This is the kind of article where USCF should work with an NTD to quickly write a nice response to the WSJ talking about some of the advantages to the Swiss System. A very inexpensve way to try to get USCF positively in the press.
Some of the early college basketball tournaments are sort of like the Swiss System, but an early middle-round win counts for more than a late one. It would be interesting to just rank the W-L and L-W evenly like a chess tournament. In the basketball events, if you win the first-round of a three-round tournament, you can’t finish lower than fourth (with W-L-L), whereas an L-W-W result only gets you fifth.
It appears that the journalist did not look at chess history for “brackets”. That was odd considering Dodsen’s fondness for chess. The Oxford Encyclopedia of Chess shows that a bracket was used in 1849 for a tournament in London. It does not indicate how the 12 players were seeded, but this was likely done by lot as occurred in later tournaments. The final three players played a double round robin for the final placement of 1st through 3rd.
The 1851 London tournament was interesting that it not only started with a 16 player bracket, it also had a loser’s bracket allowing those knocked out in a previous round the chance to continue to determine the 3rd through 8th placement and prizes. Howard Staunton was unhappy to meet Adolph Anderssen in the semifinal match. He then lost to Williams in the consolation match. There was a bit of whining about the fairness of the seedings.
The American Chess Congress of 1857, which Paul Morphy won, also used a knockout bracket method with 16 players. The losers in the semifinals played a consolation match to determine the 3rd and 4th prize winners.
Knockout tournaments remained a popular method, but it appears that a round robin event was contested in 1862 in Germany. Over time round robins replaced the tournament knock out brackets as a fairer way of play. Have no way of knowing which method was considered cheaper by organizers to run. Certainly the players preferred to play a number of games than be knocked out by one encounter.
Despite the claims of “unfairness” by some critics, the Swiss System, which is designed to handle a large mass of players, appears to be the only method that allows all players to continue playing and recover from an early defeat.
This thread should be in all things chess for perusal and comments by the whole chess community. It does not take an NTD to descibe the Swiss System. Besides, most NTDs are too busy in the spring to help write an article for the WSJ. A wag might say they would not be able to do it anyway as they would get bogged down in the minutiae of color allocation, 80 point rules, look ahead methods, and other folderol that would put the reporter to sleep.
I’m not suggesting an article. I’m suggesting a Letter to the Editor, briefly covering why things are done the way they are in chess, and perhaps discussing that other competitions have also adopted the Swiss Sytem. No one suggested minutae.
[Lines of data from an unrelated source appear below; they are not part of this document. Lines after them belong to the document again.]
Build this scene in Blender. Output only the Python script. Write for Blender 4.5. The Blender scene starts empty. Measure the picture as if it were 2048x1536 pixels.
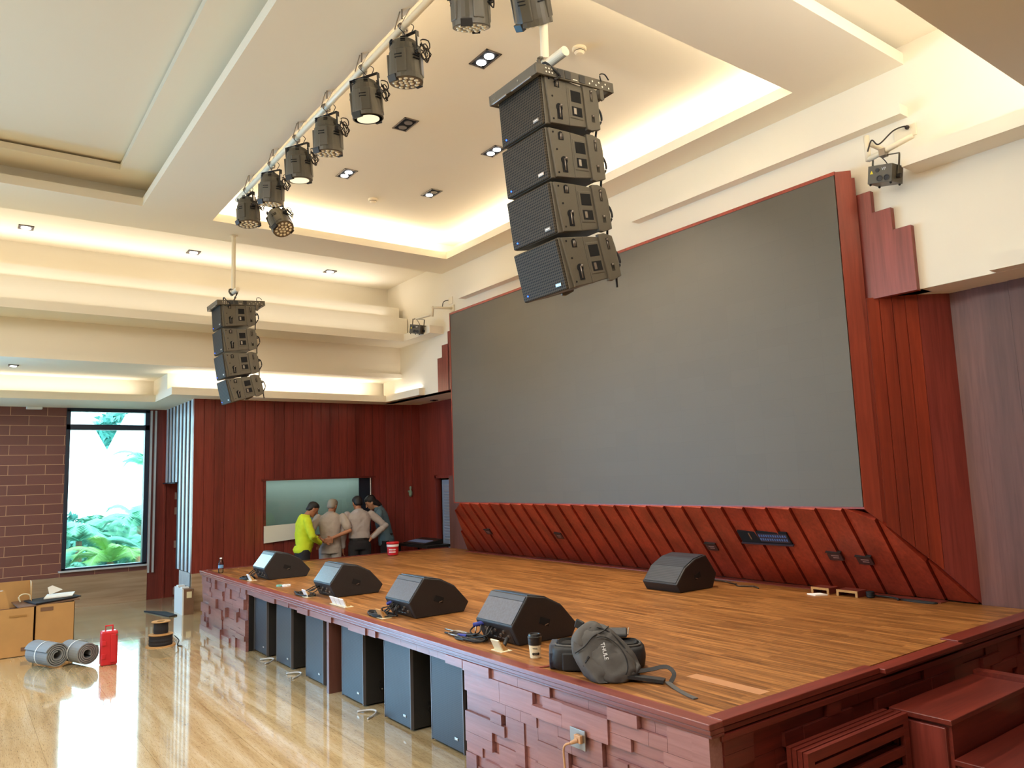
import bpy, bmesh, math, random
from mathutils import Vector, Matrix, Euler, noise
random.seed(7)
PI = math.pi
SC = bpy.context.scene
COL = SC.collection

# ------------------------------------------------------------------ camera
cam_d = bpy.data.cameras.new('camera')
cam_d.sensor_width = 36.0
cam_d.lens = 1517.55 / 2048 * 36.0
cam_d.clip_start = 0.05
cam_d.clip_end = 300
cam = bpy.data.objects.new('camera', cam_d)
COL.objects.link(cam)
_yaw, _pit, _rol = -0.936868, 0.1218, -0.0338323
_f = Vector((math.sin(_yaw) * math.cos(_pit), math.cos(_yaw) * math.cos(_pit), math.sin(_pit)))
_r = Vector((math.cos(_yaw), -math.sin(_yaw), 0))
_u = _r.cross(_f)
_c, _s = math.cos(_rol), math.sin(_rol)
_R = _c * _r + _s * _u
_U = -_s * _r + _c * _u
cam.matrix_world = Matrix(((_R.x, _U.x, -_f.x, 0), (_R.y, _U.y, -_f.y, 0), (_R.z, _U.z, -_f.z, 1.85), (0, 0, 0, 1)))
SC.camera = cam

# ------------------------------------------------------------------ colour management, world, lights
SC.view_settings.view_transform = 'Standard'
SC.view_settings.look = 'None'
SC.view_settings.gamma = 1.0
SC.view_settings.use_curve_mapping = False
SC.view_settings.exposure = 1.22
SC.cycles.use_denoising = True
SC.cycles.max_bounces = 8
SC.cycles.diffuse_bounces = 5
SC.cycles.glossy_bounces = 4
SC.cycles.transmission_bounces = 6
SC.cycles.transparent_max_bounces = 8
SC.cycles.sample_clamp_indirect = 6.0
SC.cycles.caustics_reflective = False
SC.cycles.caustics_refractive = False

world = bpy.data.worlds.new('world')
SC.world = world
world.use_nodes = True
_bg = world.node_tree.nodes['Background']
_bg.inputs[0].default_value = (0.55, 0.82, 1.0, 1)
_bg.inputs[1].default_value = 3.0

WARM = (1.0, 0.925, 0.77)
NEUT = (1.0, 0.965, 0.91)
DAY = (0.22, 0.56, 1.0)


def area(name, loc, direction, sx, sy, power, color, spread=PI):
    d = bpy.data.lights.new(name, 'AREA')
    d.shape = 'RECTANGLE'
    d.size = sx
    d.size_y = sy
    d.energy = power
    d.color = color
    d.spread = spread
    o = bpy.data.objects.new(name, d)
    COL.objects.link(o)
    o.location = loc
    o.rotation_euler = Vector(direction).to_track_quat('-Z', 'Y').to_euler()
    return o


def area_x(name, x0, x1, y, z, direction, w, power, color):
    """long light running along X"""
    d = bpy.data.lights.new(name, 'AREA')
    d.shape = 'RECTANGLE'
    d.size = abs(x1 - x0)
    d.size_y = w
    d.energy = power
    d.color = color
    o = bpy.data.objects.new(name, d)
    COL.objects.link(o)
    zz = -Vector(direction).normalized()
    xx = Vector((1, 0, 0))
    yy = zz.cross(xx).normalized()
    o.matrix_world = Matrix(((xx.x, yy.x, zz.x, (x0 + x1) / 2), (xx.y, yy.y, zz.y, y), (xx.z, yy.z, zz.z, z), (0, 0, 0, 1)))
    return o


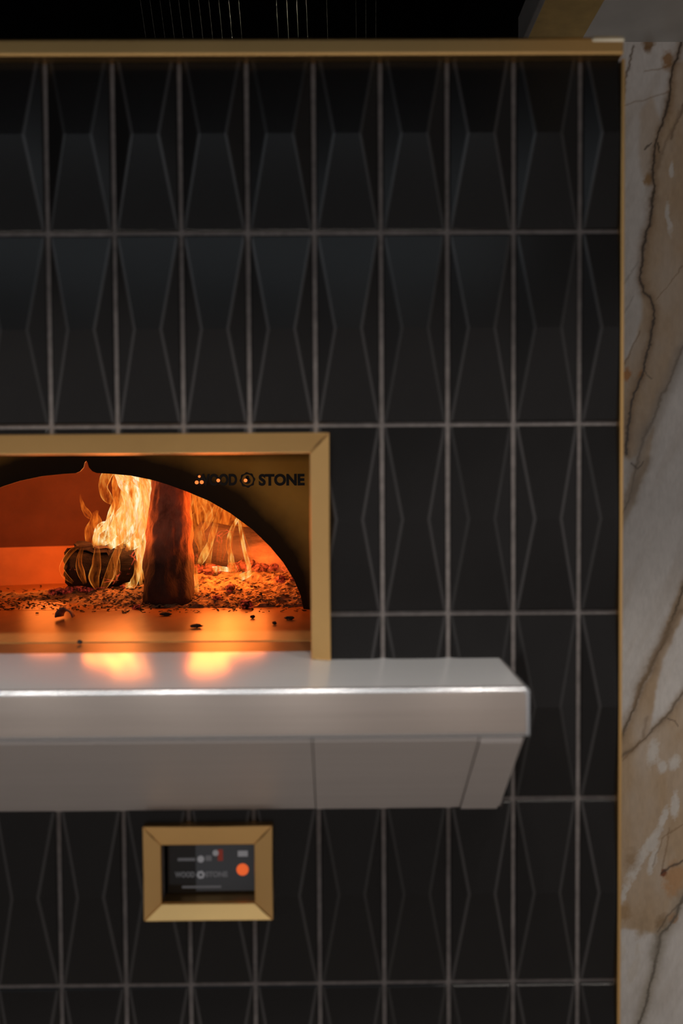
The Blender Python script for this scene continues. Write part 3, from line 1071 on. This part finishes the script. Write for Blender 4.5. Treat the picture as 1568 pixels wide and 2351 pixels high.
# ---------------------------------------------------------------- logs
def make_log(name, label, p0, p1, r0, r1, mat, seed, cap_mat=None, rough=.10, bend=0.0, knots=()):
    p0, p1 = Vector(p0), Vector(p1)
    ax = (p1-p0)
    L = ax.length
    q = ax.to_track_quat('Z', 'Y').to_matrix()
    nu, nv = 56, 64
    bm = bmesh.new()
    la = bm.verts.layers.float.new('along')
    rows = []
    for j in range(nv+1):
        t = j/nv
        row = []
        endr = min(1, .80+.20*min(t, 1-t)/.03) if .0 <= t <= 1 else 1
        for i in range(nu):
            a = 2*math.pi*i/nu
            r = r0+(r1-r0)*t
            d = Vector((math.cos(a), math.sin(a), 0))
            nn = noise.noise(Vector((d.x*1.3, d.y*1.3, t*L*9+seed)))*.9+noise.noise(Vector((d.x*4, d.y*4, t*L*24+seed*2)))*.55+noise.noise(Vector((d.x*11, d.y*11, t*L*60+seed*3)))*.30
            for kt, ka, kh, kw in knots:
                da = math.atan2(math.sin(a-ka), math.cos(a-ka))
                nn += kh*math.exp(-((t-kt)/kw)**2-(da/.7)**2)
            r *= (1+rough*nn)*endr
            cen = p0+ax*t+Vector((0, 0, bend*math.sin(math.pi*t)))
            v = bm.verts.new(cen+q @ (d*r)+q @ Vector((0, 0, .006*noise.noise(Vector((d.x*3, d.y*3, seed*5+j*0)))))*(1 if j in (0, nv) else 0))
            v[la] = t
            row.append(v)
        rows.append(row)
    for a, b in zip(rows[:-1], rows[1:]):
        for i in range(nu): bm.faces.new((a[i], a[(i+1) % nu], b[(i+1) % nu], b[i]))
    low = min(v.co.z for v in bm.verts)
    caps = []
    for row, t in ((rows[0], 0.), (rows[-1], 1.)):
        prev = row
        cen = sum((v.co for v in row), Vector())/len(row)
        for k in (.66, .33):
            nr = []
            for v in row:
                w = bm.verts.new(cen+(v.co-cen)*k+q @ Vector((0, 0, .004*noise.noise(v.co*60+Vector((seed, k*9, 0))))))
                w[la] = t
                nr.append(w)
            for i in range(nu): caps.append(bm.faces.new((prev[i], prev[(i+1) % nu], nr[(i+1) % nu], nr[i])))
            prev = nr
        caps.append(bm.faces.new(prev))
    base = Vector(((p0.x+p1.x)/2, (p0.y+p1.y)/2, low))
    o = link(name, bm, mat, None, True, base)
    tag(o, label, 'log')
    return o


FL = ZS+.0005                       # hearth surface
M['log_up'] = log_material('reddish_bark', (.40, .17, .10), (.05, .028, .02), .66, .42, 0, (1, 1, .5))
M['log_left'] = log_material('charred_log', (.010, .008, .008), (.006, .0055, .006), .5, .6, 2.0, (.4, 1, 1))
M['log_right'] = log_material('half_burnt_log', (.10, .08, .075), (.36, .21, .13), .62, .80, .9, (.4, 1, 1))
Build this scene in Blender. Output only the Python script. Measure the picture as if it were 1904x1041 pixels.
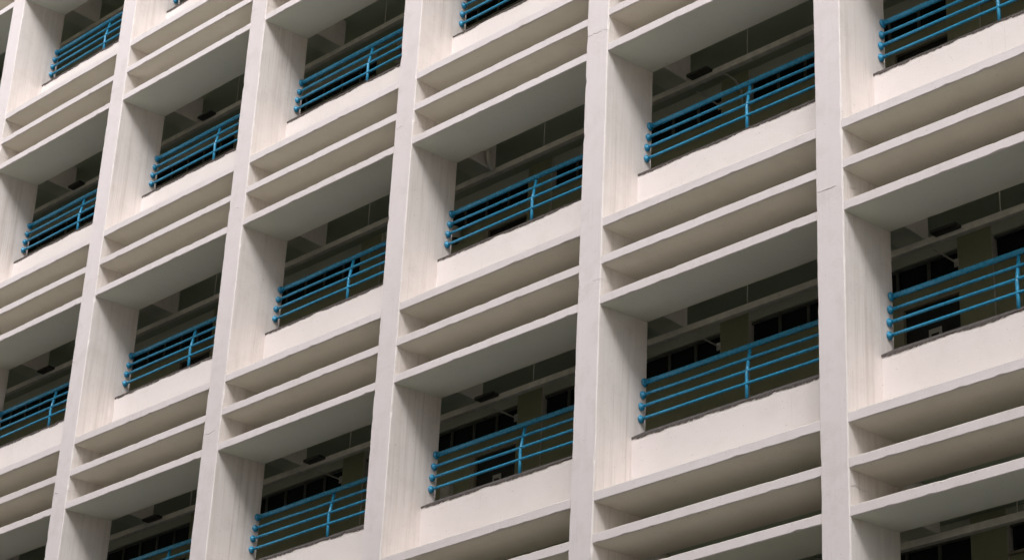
import bpy, bmesh, math, random
from mathutils import Vector, noise
random.seed(7)
sc = bpy.context.scene
for o in list(bpy.data.objects):
    bpy.data.objects.remove(o)
C = sc.collection
R = math.radians

# ---------------------------------------------------------------- camera, sky, sun, exposure
ZO = 16.70                       # height of the reference window head above the street
cam_d = bpy.data.cameras.new('camera')
cam = bpy.data.objects.new('camera', cam_d)
C.objects.link(cam)
cam.location = (26.736, -17.1713, -15.0907 + ZO)
cam.rotation_euler = (2.03838, -0.045448, 0.780157)
cam_d.sensor_width = 36.0
cam_d.lens = 4309.26 / 1904 * 36.0
cam_d.clip_end = 3000
sc.camera = cam

SUN_EL, SUN_AZ = 45.0, 28.0      # azimuth measured from the facade's normal towards +x
wd = bpy.data.worlds.new('World')
sc.world = wd
wd.use_nodes = True
nt = wd.node_tree
nt.nodes.clear()
sky = nt.nodes.new('ShaderNodeTexSky')
sky.sky_type = 'NISHITA'
sky.sun_disc = False
sky.sun_elevation = R(SUN_EL)
sky.sun_rotation = R(180 - SUN_AZ)
sky.air_density = 1.0
sky.dust_density = 4.0
sky.ozone_density = 1.0
hs = nt.nodes.new('ShaderNodeHueSaturation')      # cloud cover: a nearly grey sky
hs.inputs['Saturation'].default_value = 0.16
bg = nt.nodes.new('ShaderNodeBackground')
bg.inputs['Strength'].default_value = 0.10
out = nt.nodes.new('ShaderNodeOutputWorld')
nt.links.new(sky.outputs[0], hs.inputs['Color'])
nt.links.new(hs.outputs[0], bg.inputs['Color'])
nt.links.new(bg.outputs[0], out.inputs['Surface'])

sl = bpy.data.lights.new('sun', 'SUN')
sl.energy = 1.5
sl.angle = R(32)
sl.color = (1.0, 0.965, 0.93)
sun = bpy.data.objects.new('sun', sl)
C.objects.link(sun)
d = Vector((math.sin(R(SUN_AZ)) * math.cos(R(SUN_EL)), -math.cos(R(SUN_AZ)) * math.cos(R(SUN_EL)), math.sin(R(SUN_EL))))
sun.rotation_euler = (-d).to_track_quat('-Z', 'Y').to_euler()
sun.location = (10, -30, 60)

vs = sc.view_settings
vs.view_transform = 'Standard'
vs.look = 'None'
vs.gamma = 1.0
vs.use_curve_mapping = False
vs.exposure = 1.08
sc.cycles.max_bounces = 7
sc.cycles.diffuse_bounces = 6
sc.cycles.use_denoising = True

# ---------------------------------------------------------------- measures of the building
H = 3.4          # storey height
B = 3.4662       # bay pitch
PW = 0.354       # pillar width
OW = B - PW      # opening width
DP = 0.82        # depth of pillars and fins
YB = 2.36        # corridor's back wall
ZF = -2.42       # corridor floor below a storey's window head
ZC = 0.75        # corridor ceiling above a storey's window head
BAYS = range(-3, 6)
ROWS = range(-3, 4)
X_MIN, X_MAX = BAYS[0] * B - PW, (BAYS[-1] + 1) * B
Z_TOP = 3 * H + 2.6 + ZO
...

The point of an NTD is not even necessarily to have him/her write the letter (though they should contribute.) The point is the signature of XXXXX, National Tournament Director, United States Chess Federation. Alternatively, it could be “Bill Hall, Executive Director, United States Chess Federation”. An official title is ore likely to get published and to get noticed.
Note what I wrote: “This is the kind of article where USCF should work with an NTD to quickly write a nice response to the WSJ talking about some of the advantages to the Swiss System. A very inexpensve way to try to get USCF positively in the press.”
Most of your responses are to things I never said. Since I suggested that this was about what USCF should do, I didn’t originally put it in “All Things Chess”.
The article in the WSJ was a whimsical knock on the history of “brackets” and how they are used in the NCAA basketball tournament. The reporter did only a partial job of research and was content with a half-humorous piece. Since most media is geared toward the sensational, murders, car crashes, and the more negative context, a corrective or informational article is less interesting to them. We can try to correct her “homework”, but I doubt that the reporter or WSJ would spend time publishing it. At best it would make an unread back page.
It’s less likely to make a back page than the Letters to the Editor. There would be no attempt to correct the author’s homework, just something brief stating the positive aspects of the Swiss System and its use in chess. The reporter isn’t the one who would decide on publishing it.